Key categories to define explicitly in your policy include:

Define Categories, Limits, and What Requires Pre-Approval

A good expense policy is specific. Vague guidance like "spend sensibly" does nothing — people have wildly different ideas of what sensible looks like. Break your policy into clear spending categories, each with a hard monetary limit and a note on whether pre-approval is required.

A practical framework might look like this: anything under £25 can be claimed on submission with a receipt; anything between £25 and £150 requires a line manager's sign-off before the spend; anything over £150 requires written approval from the business owner or finance lead. These thresholds are illustrative — adjust them to reflect your business's size and risk appetite — but the principle of tiered approval is sound. It prevents large, unexpected costs while avoiding bureaucratic friction for everyday small purchases.

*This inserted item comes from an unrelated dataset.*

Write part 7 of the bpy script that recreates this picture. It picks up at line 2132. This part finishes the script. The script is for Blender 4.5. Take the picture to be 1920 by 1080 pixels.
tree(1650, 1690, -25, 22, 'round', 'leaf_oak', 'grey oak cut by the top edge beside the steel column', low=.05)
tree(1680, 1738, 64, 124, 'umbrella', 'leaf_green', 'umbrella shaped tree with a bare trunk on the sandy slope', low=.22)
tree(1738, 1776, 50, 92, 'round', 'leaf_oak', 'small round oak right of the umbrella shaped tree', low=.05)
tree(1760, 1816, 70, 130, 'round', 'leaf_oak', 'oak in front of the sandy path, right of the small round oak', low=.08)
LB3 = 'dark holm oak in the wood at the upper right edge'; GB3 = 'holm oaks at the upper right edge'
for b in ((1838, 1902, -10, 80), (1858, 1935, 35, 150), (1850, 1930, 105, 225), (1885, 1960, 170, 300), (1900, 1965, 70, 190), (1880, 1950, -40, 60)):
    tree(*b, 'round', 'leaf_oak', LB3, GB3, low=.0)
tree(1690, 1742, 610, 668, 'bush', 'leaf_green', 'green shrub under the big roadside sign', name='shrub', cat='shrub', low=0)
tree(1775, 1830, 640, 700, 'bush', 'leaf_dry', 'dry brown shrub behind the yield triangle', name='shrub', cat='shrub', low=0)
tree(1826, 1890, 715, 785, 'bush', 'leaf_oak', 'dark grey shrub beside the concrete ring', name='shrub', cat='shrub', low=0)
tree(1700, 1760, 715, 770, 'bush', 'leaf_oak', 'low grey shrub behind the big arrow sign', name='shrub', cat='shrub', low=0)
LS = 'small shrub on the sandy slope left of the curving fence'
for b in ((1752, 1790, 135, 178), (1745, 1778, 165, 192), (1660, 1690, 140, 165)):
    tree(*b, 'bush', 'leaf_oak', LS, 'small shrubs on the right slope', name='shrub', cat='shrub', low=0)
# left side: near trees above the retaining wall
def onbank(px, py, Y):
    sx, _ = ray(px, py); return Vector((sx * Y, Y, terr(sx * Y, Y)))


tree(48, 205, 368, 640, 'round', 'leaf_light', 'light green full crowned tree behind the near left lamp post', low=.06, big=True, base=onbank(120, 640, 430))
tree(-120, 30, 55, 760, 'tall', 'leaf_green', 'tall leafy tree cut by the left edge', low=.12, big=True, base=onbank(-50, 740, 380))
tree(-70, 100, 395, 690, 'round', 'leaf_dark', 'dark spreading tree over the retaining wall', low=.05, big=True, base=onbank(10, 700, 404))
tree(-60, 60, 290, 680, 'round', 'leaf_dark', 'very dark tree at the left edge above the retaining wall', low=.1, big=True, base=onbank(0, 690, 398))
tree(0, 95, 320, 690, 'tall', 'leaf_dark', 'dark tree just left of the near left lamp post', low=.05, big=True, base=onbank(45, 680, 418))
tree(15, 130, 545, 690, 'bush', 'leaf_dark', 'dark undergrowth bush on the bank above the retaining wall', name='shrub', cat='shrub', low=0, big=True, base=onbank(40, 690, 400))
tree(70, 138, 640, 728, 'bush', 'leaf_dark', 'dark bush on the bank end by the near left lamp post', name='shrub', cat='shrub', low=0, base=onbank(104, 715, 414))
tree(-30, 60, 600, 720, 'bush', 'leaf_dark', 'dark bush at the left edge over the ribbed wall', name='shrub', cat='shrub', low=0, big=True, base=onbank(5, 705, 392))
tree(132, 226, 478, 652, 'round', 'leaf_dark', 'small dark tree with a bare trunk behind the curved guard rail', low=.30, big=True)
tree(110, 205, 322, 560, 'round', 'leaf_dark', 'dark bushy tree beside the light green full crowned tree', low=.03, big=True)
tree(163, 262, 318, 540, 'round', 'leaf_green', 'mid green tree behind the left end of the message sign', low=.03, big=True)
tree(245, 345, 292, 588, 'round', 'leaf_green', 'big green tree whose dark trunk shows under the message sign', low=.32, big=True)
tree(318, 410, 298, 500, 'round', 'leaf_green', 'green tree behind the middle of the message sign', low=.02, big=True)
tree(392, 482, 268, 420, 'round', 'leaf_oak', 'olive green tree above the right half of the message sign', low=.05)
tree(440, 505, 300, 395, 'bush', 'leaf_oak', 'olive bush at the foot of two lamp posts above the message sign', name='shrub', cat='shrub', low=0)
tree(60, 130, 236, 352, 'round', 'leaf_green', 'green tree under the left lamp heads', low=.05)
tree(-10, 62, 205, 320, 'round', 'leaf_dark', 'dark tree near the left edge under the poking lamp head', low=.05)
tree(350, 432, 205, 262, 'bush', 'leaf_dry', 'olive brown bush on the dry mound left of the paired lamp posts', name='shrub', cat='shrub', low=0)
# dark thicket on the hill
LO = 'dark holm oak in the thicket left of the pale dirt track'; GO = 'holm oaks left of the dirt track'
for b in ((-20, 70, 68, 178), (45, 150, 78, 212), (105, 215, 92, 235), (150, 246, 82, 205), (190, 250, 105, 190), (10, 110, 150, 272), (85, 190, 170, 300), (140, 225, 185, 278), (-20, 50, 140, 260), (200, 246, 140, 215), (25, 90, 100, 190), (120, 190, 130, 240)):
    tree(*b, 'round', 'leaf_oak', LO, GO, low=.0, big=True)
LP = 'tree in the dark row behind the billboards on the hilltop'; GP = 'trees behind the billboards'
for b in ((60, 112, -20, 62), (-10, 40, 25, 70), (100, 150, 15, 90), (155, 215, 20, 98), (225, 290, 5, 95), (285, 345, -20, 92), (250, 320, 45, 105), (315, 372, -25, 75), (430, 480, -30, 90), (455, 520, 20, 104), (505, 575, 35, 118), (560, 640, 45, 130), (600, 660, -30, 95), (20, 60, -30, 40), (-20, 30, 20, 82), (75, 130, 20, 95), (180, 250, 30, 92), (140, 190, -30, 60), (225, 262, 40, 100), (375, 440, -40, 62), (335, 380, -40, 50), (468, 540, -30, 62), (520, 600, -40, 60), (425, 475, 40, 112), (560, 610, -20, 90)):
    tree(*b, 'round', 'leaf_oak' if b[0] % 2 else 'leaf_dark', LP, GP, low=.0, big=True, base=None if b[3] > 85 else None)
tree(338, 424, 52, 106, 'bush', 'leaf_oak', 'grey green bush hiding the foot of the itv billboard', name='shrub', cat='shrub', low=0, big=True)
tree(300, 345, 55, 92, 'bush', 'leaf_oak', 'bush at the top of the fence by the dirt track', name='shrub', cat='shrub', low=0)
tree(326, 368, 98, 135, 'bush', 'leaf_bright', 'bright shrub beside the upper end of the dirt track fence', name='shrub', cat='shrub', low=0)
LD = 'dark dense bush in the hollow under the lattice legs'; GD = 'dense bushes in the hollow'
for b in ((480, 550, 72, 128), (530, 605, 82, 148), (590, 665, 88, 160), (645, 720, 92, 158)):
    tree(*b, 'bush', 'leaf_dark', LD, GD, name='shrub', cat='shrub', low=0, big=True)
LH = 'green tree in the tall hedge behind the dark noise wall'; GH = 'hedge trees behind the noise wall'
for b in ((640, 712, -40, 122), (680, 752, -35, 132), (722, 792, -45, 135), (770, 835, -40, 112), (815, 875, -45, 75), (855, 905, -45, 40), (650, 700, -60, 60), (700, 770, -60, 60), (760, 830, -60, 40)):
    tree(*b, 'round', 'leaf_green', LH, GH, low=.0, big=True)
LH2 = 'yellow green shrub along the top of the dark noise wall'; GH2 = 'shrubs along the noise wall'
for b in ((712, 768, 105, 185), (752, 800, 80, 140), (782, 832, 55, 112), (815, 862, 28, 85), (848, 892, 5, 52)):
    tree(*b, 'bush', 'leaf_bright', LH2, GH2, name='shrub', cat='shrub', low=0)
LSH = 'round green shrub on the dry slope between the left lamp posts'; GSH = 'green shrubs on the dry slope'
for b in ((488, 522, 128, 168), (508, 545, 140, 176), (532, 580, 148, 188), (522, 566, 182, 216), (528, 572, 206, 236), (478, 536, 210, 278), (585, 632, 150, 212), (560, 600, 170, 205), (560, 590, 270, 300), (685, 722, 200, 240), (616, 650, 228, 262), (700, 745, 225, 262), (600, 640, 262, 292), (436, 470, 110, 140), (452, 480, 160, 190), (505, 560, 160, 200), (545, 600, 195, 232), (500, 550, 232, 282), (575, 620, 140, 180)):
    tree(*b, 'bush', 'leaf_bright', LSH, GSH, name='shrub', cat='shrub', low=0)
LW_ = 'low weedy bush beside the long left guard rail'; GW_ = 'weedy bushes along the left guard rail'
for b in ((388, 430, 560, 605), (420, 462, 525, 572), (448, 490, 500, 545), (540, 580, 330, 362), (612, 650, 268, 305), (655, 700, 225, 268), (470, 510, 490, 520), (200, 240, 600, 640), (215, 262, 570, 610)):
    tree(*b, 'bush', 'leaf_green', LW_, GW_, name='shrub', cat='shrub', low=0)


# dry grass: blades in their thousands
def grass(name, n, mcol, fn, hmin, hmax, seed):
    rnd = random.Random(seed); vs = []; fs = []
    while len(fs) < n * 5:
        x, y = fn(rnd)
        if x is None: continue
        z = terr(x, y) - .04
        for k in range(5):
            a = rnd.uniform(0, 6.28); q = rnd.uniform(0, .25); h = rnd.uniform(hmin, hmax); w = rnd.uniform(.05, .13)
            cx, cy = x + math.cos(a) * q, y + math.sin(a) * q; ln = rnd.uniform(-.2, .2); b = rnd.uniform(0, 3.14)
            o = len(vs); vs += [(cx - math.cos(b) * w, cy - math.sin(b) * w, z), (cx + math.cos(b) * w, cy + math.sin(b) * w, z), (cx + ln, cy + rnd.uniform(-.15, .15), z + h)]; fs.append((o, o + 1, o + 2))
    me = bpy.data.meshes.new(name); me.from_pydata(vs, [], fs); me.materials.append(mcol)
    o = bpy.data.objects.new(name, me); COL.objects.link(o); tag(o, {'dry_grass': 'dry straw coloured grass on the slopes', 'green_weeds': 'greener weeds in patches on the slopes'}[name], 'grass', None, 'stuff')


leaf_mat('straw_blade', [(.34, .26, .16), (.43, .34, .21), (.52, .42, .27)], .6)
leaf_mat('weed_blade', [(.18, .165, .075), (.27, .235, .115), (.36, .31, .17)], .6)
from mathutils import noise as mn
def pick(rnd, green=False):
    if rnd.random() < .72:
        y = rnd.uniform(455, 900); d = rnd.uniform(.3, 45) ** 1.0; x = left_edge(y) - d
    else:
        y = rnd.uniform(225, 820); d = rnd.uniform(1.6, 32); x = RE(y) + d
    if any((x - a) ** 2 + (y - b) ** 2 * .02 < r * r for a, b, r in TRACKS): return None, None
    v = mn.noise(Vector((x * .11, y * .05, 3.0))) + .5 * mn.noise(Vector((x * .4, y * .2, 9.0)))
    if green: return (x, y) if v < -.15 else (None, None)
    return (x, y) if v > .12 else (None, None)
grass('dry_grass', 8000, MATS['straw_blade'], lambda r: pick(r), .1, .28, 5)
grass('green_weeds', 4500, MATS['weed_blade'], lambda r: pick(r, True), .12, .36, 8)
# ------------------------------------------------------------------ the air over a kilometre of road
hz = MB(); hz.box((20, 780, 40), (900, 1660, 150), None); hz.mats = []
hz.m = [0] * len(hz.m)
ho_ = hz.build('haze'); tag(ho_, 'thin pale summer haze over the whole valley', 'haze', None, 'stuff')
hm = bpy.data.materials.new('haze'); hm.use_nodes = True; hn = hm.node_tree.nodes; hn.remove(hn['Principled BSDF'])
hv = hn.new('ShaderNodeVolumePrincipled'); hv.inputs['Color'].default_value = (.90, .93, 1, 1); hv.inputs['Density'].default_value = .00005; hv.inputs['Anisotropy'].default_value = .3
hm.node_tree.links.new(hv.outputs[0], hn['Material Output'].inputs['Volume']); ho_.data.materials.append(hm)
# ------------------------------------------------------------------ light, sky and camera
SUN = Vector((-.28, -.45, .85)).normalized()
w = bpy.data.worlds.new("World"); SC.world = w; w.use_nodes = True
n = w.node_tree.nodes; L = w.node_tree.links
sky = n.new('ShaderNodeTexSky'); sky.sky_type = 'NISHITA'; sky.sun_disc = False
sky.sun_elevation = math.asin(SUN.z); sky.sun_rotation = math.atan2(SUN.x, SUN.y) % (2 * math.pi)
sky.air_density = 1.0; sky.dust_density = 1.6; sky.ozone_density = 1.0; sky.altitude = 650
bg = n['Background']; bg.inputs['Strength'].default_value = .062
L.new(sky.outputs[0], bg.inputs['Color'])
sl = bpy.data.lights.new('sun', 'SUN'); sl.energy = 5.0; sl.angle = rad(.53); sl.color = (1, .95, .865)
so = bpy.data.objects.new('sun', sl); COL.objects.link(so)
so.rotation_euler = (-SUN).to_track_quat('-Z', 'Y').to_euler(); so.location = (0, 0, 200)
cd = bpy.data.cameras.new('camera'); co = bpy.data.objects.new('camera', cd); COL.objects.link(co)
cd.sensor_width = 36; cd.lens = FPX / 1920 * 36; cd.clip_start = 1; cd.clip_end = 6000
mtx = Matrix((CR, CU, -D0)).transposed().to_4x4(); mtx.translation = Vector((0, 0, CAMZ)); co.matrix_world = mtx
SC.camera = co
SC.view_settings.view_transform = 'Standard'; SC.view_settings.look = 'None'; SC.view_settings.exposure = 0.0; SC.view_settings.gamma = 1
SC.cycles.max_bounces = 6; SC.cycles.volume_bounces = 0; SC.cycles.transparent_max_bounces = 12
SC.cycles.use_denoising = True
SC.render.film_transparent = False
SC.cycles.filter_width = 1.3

Do not forget to address recurring grey areas explicitly. Home-working expenses, mobile phone bills (personal versus business use), software subscriptions, and professional development courses all generate questions if they are not covered. The more comprehensively you pre-empt common scenarios, the fewer exceptions you will have to adjudicate on a case-by-case basis.

Build in a Receipt and Submission Process People Will Actually Use

The best policy in the world is useless if nobody follows the process. The main reason employees skip submitting receipts is that the process is too cumbersome. If claiming £12 for a train ticket involves printing a form, getting two signatures, and posting it to accounts, people will stop bothering — or they will lose the receipt and claim anyway, which is worse.

Set a minimum receipt threshold (many businesses use £10) below which claims can be made without a physical receipt, provided a brief description is logged. Above that threshold, require a clear image of the receipt — a smartphone photo is perfectly acceptable. Specify a firm submission deadline: 30 days from the date of the expense is standard and is long enough to be fair without letting claims pile up for months.

Tools that digitise this process make compliance far easier. BizHub365, for example, includes AI-powered receipt scanning that lets employees photograph receipts on their phone and have the data extracted and categorised automatically — reducing manual data entry and the risk of misclassification. When expense records feed directly into your bookkeeping, the reconciliation work at year-end shrinks considerably.

Set Clear Reimbursement Timelines and Payment Methods

One of the most common reasons employees submit inflated or inaccurate expense claims is frustration with slow reimbursement. If someone waited eight weeks to get back the £60 they spent on a client dinner, they will not be particularly careful about the accuracy of next month's claim. Conversely, when people know they will be paid reliably on a fixed date — say, alongside the monthly payroll run — trust flows in both directions.

Decide whether expenses are paid through payroll (which creates a clear audit trail and sits neatly alongside PAYE records) or via a separate bank transfer. Either is acceptable, but document which method you use and apply it consistently. Note that some taxable benefits reimbursed through payroll may need to be reported on a P11D or included in a PAYE Settlement Agreement — worth discussing with your accountant if you are unsure.

If you run payroll through a platform like BizHub365, you can align expense reimbursements with your regular payroll cycle without managing a separate payment run, which keeps your cash flow forecasting accurate and your employees informed.

Communicate, Train, and Review Regularly

Writing the policy is only half the job. A document that sits in a shared folder unread is not a policy — it is a liability. When you introduce or update your expense policy, communicate it actively: a short team briefing, a one-page summary, and a named contact for questions all help. New starters should receive the policy as part of their onboarding paperwork alongside their contract.

Review the policy at least once a year. HMRC rates change — the approved mileage rate has been frozen for years but scale rates for subsistence are updated periodically — and your business will evolve too. What worked when you had three employees may be inadequate when you have fifteen.

Keep a record of any policy updates and the date they took effect. This is particularly important if an expense dispute ever arises: you need to demonstrate which version of the policy was in force at the time of the claim.

Conclusion

A business expense policy is not about distrust — it is about clarity. When everyone understands what can be claimed, how to claim it, and when they will be paid, the entire process becomes smoother and less stressful for everybody involved. Ground it in HMRC's rules, keep the process simple enough that people will actually use it, and review it regularly. Those three habits alone will save you hours of reconciliation work and protect you from unwelcome tax surprises. Start with a draft today, even a basic one — because any policy is better than none.